Several speakers pointed out that the town’s efforts to establish dialogue with the Chamber of Commerce and Provincetown Business Guild about seasonal housing needs have not been successful. Austin Miller, who is a member of both the Year-Round Rental Housing Trust and the community housing council, suggested that the town establish an advisory committee on seasonal housing, with some members of the business community appointed to serve on it.
“I don’t think the town is saying we don’t want to be helpful,” said Town Manager Alex Morse, “but we want a partner.” The town might be able to buy property for a dormitory project if there were a private entity to run it, Morse said.
“I think Austin’s point is a good one,” Morse said. “All our money is dedicated to year-round housing.” He encouraged the three committees present to think about how seasonal housing ought to fit into the town’s overall housing program.
Select board member John Golden also encouraged the group, although in starker terms.
“Some of these houses have 14, 15 kids living in them,” said Golden. “If there’s ever a fire, and all those kids are killed, it falls back on the town. We are shipping kids to Truro, to ride bicycles on the highway shoulder at one o’clock in the morning. It behooves us to help with this stuff, because the bottom line is, it comes back to the town.”
Short-Term Rentals
Assistant Town Manager Dan Riviello presented new data on short-term rentals from a company that helps governments measure and regulate them. (Town staff did not identify it, but based on contracts they described with the towns of Barnstable and Cambridge the company is Host Compliance.)
Initial findings show 1,283 unique short-term rental listings in town, estimated to be a 14-percent increase from the previous year, Riviello said.
Provincetown has only 660 short-term rental certificates on file.
(The market research website AirDNA.co, which aggregates data from Airbnb, VRBO, and Homeaway, shows a peak rental count of 1,130 active rentals in Provincetown in 2019 and 1,044 this year. But Host Compliance collects data from more than 60 different listing sites and includes more detailed information. It found about 240 listings that aren’t in AirDNA’s database.)

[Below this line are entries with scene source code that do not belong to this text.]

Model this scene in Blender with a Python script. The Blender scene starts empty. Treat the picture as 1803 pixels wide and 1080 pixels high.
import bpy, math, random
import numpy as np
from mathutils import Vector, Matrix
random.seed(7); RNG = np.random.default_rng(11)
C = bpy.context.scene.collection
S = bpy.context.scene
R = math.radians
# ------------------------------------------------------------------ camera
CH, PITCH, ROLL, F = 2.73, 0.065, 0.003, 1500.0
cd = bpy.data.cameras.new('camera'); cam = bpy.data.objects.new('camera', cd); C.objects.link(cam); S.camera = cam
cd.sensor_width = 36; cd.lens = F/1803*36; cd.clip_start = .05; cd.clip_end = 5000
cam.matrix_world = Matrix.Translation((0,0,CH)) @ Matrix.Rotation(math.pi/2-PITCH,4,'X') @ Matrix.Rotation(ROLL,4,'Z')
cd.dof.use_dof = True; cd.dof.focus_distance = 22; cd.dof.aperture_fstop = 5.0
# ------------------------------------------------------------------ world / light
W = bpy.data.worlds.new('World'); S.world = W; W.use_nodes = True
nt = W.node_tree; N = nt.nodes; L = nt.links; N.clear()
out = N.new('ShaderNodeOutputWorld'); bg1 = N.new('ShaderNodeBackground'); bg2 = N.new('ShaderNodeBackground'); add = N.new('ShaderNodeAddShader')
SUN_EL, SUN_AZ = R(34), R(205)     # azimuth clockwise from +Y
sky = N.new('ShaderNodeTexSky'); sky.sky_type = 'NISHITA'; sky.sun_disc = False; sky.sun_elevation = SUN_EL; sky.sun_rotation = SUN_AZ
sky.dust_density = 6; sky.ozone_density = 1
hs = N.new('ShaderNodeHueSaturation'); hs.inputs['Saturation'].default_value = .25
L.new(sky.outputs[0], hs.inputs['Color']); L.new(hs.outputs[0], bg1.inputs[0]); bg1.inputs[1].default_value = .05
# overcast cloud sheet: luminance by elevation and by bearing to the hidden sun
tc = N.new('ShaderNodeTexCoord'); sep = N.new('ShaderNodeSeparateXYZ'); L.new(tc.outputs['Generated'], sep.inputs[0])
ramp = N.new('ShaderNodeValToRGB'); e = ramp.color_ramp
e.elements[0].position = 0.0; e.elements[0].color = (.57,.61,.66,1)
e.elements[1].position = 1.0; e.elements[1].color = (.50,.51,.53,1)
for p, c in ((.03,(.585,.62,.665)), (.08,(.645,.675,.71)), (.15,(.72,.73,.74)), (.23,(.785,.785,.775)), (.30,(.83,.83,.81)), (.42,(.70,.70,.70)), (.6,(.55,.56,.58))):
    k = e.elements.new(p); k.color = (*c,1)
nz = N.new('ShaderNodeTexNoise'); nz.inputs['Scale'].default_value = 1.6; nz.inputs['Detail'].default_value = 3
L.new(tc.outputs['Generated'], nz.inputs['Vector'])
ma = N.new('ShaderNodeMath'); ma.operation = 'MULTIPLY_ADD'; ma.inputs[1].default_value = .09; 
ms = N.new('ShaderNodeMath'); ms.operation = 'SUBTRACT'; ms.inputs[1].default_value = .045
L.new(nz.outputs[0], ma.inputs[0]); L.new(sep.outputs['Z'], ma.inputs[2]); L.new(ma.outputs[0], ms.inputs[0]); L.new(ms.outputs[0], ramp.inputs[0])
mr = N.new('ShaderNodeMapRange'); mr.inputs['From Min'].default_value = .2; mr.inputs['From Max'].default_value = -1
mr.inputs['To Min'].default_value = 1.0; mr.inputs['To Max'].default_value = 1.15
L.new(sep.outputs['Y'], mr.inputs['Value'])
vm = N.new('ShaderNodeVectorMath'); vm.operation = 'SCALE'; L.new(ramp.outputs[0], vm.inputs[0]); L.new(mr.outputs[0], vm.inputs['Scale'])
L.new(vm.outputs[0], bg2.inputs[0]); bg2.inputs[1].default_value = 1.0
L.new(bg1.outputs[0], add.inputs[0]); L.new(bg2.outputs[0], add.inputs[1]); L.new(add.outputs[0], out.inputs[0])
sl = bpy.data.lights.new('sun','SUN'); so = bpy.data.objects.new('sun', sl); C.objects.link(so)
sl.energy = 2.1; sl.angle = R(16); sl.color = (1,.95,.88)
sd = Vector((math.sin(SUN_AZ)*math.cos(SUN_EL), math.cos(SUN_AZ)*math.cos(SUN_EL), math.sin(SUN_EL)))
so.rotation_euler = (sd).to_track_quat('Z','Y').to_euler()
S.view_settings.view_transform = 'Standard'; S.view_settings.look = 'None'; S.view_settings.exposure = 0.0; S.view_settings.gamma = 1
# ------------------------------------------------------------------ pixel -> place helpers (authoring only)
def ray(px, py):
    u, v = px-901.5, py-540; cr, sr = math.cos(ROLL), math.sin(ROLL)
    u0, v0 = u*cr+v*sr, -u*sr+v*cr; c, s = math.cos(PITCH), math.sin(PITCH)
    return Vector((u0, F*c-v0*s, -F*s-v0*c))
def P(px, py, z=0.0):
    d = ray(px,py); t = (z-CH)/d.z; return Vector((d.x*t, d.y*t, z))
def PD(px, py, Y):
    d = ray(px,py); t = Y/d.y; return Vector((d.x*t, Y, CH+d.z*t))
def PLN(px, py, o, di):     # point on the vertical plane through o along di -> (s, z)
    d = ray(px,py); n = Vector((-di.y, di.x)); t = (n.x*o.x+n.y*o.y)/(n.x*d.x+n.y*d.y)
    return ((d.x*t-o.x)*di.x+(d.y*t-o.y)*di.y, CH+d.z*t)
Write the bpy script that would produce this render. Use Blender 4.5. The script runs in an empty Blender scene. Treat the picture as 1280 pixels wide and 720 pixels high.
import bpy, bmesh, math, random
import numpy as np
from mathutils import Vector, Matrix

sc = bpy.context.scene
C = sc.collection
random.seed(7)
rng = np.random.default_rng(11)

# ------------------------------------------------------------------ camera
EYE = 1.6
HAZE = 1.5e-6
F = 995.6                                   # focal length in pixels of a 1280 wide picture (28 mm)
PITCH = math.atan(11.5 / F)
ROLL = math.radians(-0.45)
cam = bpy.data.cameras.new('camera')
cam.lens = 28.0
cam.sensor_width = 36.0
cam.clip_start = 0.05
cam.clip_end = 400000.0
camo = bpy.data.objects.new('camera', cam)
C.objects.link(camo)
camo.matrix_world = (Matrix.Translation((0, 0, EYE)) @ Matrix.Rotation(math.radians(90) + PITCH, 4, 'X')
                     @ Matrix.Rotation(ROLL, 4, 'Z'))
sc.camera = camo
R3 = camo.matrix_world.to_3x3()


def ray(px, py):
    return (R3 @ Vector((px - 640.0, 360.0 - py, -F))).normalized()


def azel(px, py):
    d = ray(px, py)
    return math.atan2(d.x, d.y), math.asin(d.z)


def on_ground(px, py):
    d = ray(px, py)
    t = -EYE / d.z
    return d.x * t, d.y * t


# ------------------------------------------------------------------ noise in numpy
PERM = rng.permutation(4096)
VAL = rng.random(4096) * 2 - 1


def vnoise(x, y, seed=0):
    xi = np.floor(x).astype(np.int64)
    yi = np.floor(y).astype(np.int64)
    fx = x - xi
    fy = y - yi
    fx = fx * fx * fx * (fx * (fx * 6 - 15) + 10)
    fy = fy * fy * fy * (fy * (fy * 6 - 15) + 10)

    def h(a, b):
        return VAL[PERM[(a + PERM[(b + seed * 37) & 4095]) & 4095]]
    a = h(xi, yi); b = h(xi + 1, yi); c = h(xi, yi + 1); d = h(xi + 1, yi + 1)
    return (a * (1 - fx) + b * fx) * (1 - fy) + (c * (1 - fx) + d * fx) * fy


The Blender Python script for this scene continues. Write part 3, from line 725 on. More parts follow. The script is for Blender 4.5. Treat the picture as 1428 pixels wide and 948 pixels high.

Rental certificates in Provincetown cost $300 for three years. Host Compliance recommends an annual short-term rental registration fee of around two times the median nightly rate, Morse said. Based on a median rate of $334 this September, that would suggest the town should ask for an annual registration fee of around $668.
“That’s upwards of $750,000 per year, when you do the math,” said Morse. “We can debate exactly what it would look like, but I think we’re leaving hundreds of thousands of dollars on the table that could be pumped into our housing efforts.”
Zoning Bylaws
Select board member Louise Venden said a change-of-use bylaw should be pursued to slow the loss of hotel and guesthouse rooms. Provincetown at one point had a change-of-use bylaw that imposed steep affordability requirements on any effort to convert a large hotel to condos, but that bylaw was superseded and replaced by the inclusionary bylaw in 2017.
Miller said that the town should set goals for housing production and also consider upzoning some areas for greater density.
“Especially as we expand sewer capacity, I think it will trigger an important conversation on upzoning,” said Miller. “I think every single-family home that is built on an empty parcel is a lost opportunity.”
Morse asked the boards to bring further ideas to the next housing workshop, which will be in December.
“The town is facing many of the same challenges that business owners are facing,” Morse said. “And if it’s tough now, imagine how it will be in 10 or 20 years.
“We’re not Nantucket,” Morse continued. “But we were meeting with their leadership a couple months ago, and they’re literally building a satellite city hall outside of Boston because they can’t find employees that can afford to live there. For us, it’s a decision. How are we going to meet that need for our own staff and deliver the services people expect from us?”